Inside the temples were huge turned stone columns and carved ceilings. We also found a seven headed golden cobra, wearing lipstick!


Travelling back through town we came across a Ganesha parade, including a real elephant followed by a tractor pulled float with a decorated Ganesha surrounded by kids.


Next stop was the Hoysaleswara Temple at Halebeedu which had in addition to the detailed carvings throughout, two huge Nandi Bull stone statues in separate rooms to the side of the temple.


A young Indian family happily posed by the Nandi.


The rest of my week was spent working, with a few ventures out into Bangalore in the evenings.
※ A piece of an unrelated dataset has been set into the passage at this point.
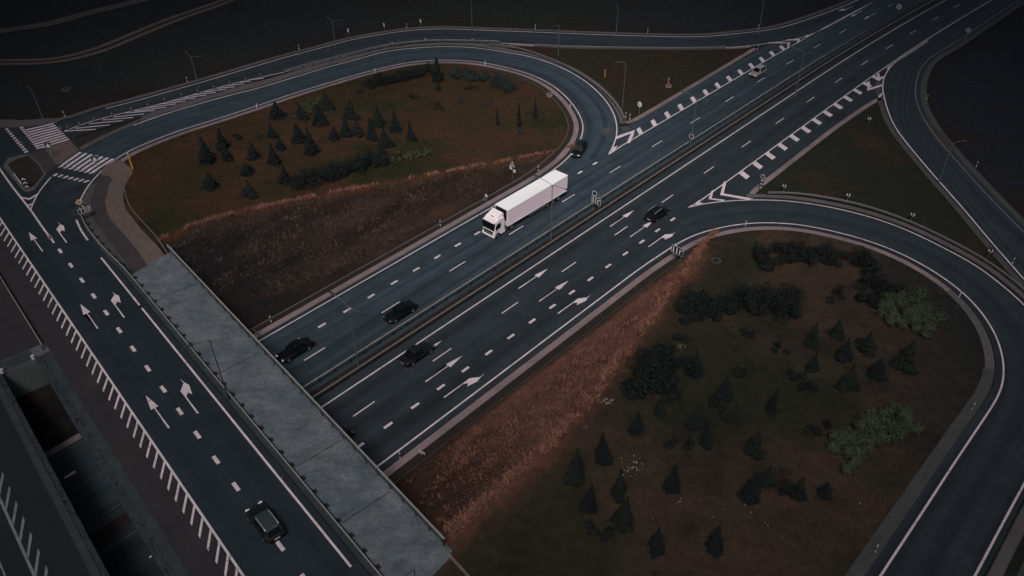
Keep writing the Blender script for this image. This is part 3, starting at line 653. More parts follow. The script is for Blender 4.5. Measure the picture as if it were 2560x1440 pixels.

On my last day I did some shopping at the Government run Cauvery, as well as visiting some department stores and some smaller shops throughout town.

Monday, 5 November 2001

Sheepyard Flats

Camping trip to Sheepyard Flats

Mark, Michelle, James & Liam
Henric & Annaleigh

Saturday

We setup camp at near Pickering's Hut in Sheepyard Flat by the Howqua River.  Yet again there was a multitude of horses along with their riders camping here as well.
River Crossing - Bindaree Hut
We drove up Brock's Road, and from memory drove along 16 Mile Jeep Track, passing some magnificent camp sites along the Upper Howqua.  We crossed the upper reaches of the Howqua and continued on to Bindaree Hut, another magnificent hut and camping area.  We crossed the shallow Howqua after enjoying lunch by the hut and made our way along Bindaree Road, Summit Road and made the steep rocky ascent up Summit Track to Mt Stirling.

Mt Stirling
There was reasonable patches of snow on Stirling, which the kids quite enjoyed playing in.  The views were magnificent, except of course of Buller, which looks pretty sad with the ski runs cut through it.  We continued down Summit Track, onto Clear Hills Track and soon arrived at Craig's Hut, being our first visit.  If we thought the views from Mt Stirling were great, the views from Craig's Hut were magnificent.

Craig's Hut
We continued down Clear Hills Track onto Circuit Road and made our way back to our camp at Sheepyard Flat.  Henric and I went off exploring looking for firewood, and managed to bring back a reasonable supply, only to find that the girls already had the campfire going.  We had an enjoyable dinner followed by some pretty damn good damper with Golden Syrup.

James & Liam playing with fire, again...

Sunday

After the obligatory bacon and eggs breakfast, we drove down to Tobacco Flat, which had some nice camp spots and wasn't as crowded as Sheepyard.  The river crossing looked passable, and others had gone through but we weren't quite up to it today.

Exploring the Slate Mine
We continued up the steep narrow climb out of the valley, and drove along Mitchell's Track to the Slate Mine, and enjoyed the views for short stop.  Mitchell's Track eventually made a sharp decent, though recently regarded to Mitchell's Homestead.  We couldn't explore around here too much as there was a group camping there so we found a quite place beside the river and had our lunch.  We made our way back to camp via Wrens Flat and the Jamieson-Licola Road.

Monday

Monday was a relaxing morning packing up the camp.  We managed to spot a Koala in the campsite on the way out of Sheepyard Flats and we took it easy on the way back home.